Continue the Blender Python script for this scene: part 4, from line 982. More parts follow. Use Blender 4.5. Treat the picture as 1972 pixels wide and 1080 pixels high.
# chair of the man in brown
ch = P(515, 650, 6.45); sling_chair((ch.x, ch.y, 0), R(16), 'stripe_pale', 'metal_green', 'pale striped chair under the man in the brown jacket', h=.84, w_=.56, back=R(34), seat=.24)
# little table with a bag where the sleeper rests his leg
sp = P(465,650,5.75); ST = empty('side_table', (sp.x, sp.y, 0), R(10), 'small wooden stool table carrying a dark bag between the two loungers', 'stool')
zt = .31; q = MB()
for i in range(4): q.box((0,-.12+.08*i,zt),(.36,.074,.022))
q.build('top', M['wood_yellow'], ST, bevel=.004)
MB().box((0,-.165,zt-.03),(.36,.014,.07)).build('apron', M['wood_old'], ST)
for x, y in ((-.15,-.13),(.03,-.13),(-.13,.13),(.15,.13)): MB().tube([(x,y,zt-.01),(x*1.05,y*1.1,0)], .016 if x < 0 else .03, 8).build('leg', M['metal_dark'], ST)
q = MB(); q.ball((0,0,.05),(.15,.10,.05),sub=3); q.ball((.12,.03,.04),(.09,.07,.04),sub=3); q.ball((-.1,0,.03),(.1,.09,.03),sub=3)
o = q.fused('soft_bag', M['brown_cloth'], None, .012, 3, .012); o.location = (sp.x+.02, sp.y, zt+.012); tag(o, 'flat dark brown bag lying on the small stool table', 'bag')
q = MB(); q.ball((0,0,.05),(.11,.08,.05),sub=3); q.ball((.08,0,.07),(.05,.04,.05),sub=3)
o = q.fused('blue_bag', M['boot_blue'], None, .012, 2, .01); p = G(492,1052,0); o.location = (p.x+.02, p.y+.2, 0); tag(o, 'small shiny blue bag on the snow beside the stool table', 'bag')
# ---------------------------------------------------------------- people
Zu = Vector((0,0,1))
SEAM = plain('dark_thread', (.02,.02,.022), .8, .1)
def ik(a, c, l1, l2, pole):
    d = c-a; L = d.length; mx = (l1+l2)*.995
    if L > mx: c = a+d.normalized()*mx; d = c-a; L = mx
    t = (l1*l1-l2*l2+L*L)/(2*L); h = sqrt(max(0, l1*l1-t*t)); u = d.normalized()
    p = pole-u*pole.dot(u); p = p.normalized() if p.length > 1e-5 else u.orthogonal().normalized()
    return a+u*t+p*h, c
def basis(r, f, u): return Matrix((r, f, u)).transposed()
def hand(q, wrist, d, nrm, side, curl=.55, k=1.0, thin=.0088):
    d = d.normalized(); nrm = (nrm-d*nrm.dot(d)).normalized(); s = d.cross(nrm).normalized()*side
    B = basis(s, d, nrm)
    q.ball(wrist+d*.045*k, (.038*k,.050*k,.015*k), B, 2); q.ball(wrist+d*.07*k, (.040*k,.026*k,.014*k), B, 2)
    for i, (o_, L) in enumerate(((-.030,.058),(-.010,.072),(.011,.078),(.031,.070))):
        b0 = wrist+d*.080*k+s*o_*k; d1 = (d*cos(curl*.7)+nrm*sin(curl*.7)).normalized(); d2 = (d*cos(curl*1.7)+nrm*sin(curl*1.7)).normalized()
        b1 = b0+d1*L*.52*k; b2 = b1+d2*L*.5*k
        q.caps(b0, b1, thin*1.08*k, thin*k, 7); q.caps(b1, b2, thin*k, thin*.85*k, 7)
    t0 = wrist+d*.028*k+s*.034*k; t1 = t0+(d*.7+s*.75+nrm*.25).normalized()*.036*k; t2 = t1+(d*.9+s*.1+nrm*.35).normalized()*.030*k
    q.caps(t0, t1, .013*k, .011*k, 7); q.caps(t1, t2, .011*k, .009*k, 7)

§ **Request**
Everything in the listing above should be restated exactly.

§ **The result**
Continue the Blender Python script for this scene: part 4, from line 982. More parts follow. Use Blender 4.5. Treat the picture as 1972 pixels wide and 1080 pixels high.
# chair of the man in brown
ch = P(515, 650, 6.45); sling_chair((ch.x, ch.y, 0), R(16), 'stripe_pale', 'metal_green', 'pale striped chair under the man in the brown jacket', h=.84, w_=.56, back=R(34), seat=.24)
# little table with a bag where the sleeper rests his leg
sp = P(465,650,5.75); ST = empty('side_table', (sp.x, sp.y, 0), R(10), 'small wooden stool table carrying a dark bag between the two loungers', 'stool')
zt = .31; q = MB()
for i in range(4): q.box((0,-.12+.08*i,zt),(.36,.074,.022))
q.build('top', M['wood_yellow'], ST, bevel=.004)
MB().box((0,-.165,zt-.03),(.36,.014,.07)).build('apron', M['wood_old'], ST)
for x, y in ((-.15,-.13),(.03,-.13),(-.13,.13),(.15,.13)): MB().tube([(x,y,zt-.01),(x*1.05,y*1.1,0)], .016 if x < 0 else .03, 8).build('leg', M['metal_dark'], ST)
q = MB(); q.ball((0,0,.05),(.15,.10,.05),sub=3); q.ball((.12,.03,.04),(.09,.07,.04),sub=3); q.ball((-.1,0,.03),(.1,.09,.03),sub=3)
o = q.fused('soft_bag', M['brown_cloth'], None, .012, 3, .012); o.location = (sp.x+.02, sp.y, zt+.012); tag(o, 'flat dark brown bag lying on the small stool table', 'bag')
q = MB(); q.ball((0,0,.05),(.11,.08,.05),sub=3); q.ball((.08,0,.07),(.05,.04,.05),sub=3)
o = q.fused('blue_bag', M['boot_blue'], None, .012, 2, .01); p = G(492,1052,0); o.location = (p.x+.02, p.y+.2, 0); tag(o, 'small shiny blue bag on the snow beside the stool table', 'bag')
# ---------------------------------------------------------------- people
Zu = Vector((0,0,1))
SEAM = plain('dark_thread', (.02,.02,.022), .8, .1)
def ik(a, c, l1, l2, pole):
    d = c-a; L = d.length; mx = (l1+l2)*.995
    if L > mx: c = a+d.normalized()*mx; d = c-a; L = mx
    t = (l1*l1-l2*l2+L*L)/(2*L); h = sqrt(max(0, l1*l1-t*t)); u = d.normalized()
    p = pole-u*pole.dot(u); p = p.normalized() if p.length > 1e-5 else u.orthogonal().normalized()
    return a+u*t+p*h, c
def basis(r, f, u): return Matrix((r, f, u)).transposed()
def hand(q, wrist, d, nrm, side, curl=.55, k=1.0, thin=.0088):
    d = d.normalized(); nrm = (nrm-d*nrm.dot(d)).normalized(); s = d.cross(nrm).normalized()*side
    B = basis(s, d, nrm)
    q.ball(wrist+d*.045*k, (.038*k,.050*k,.015*k), B, 2); q.ball(wrist+d*.07*k, (.040*k,.026*k,.014*k), B, 2)
    for i, (o_, L) in enumerate(((-.030,.058),(-.010,.072),(.011,.078),(.031,.070))):
        b0 = wrist+d*.080*k+s*o_*k; d1 = (d*cos(curl*.7)+nrm*sin(curl*.7)).normalized(); d2 = (d*cos(curl*1.7)+nrm*sin(curl*1.7)).normalized()
        b1 = b0+d1*L*.52*k; b2 = b1+d2*L*.5*k
        q.caps(b0, b1, thin*1.08*k, thin*k, 7); q.caps(b1, b2, thin*k, thin*.85*k, 7)
    t0 = wrist+d*.028*k+s*.034*k; t1 = t0+(d*.7+s*.75+nrm*.25).normalized()*.036*k; t2 = t1+(d*.9+s*.1+nrm*.35).normalized()*.030*k
    q.caps(t0, t1, .013*k, .011*k, 7); q.caps(t1, t2, .011*k, .009*k, 7)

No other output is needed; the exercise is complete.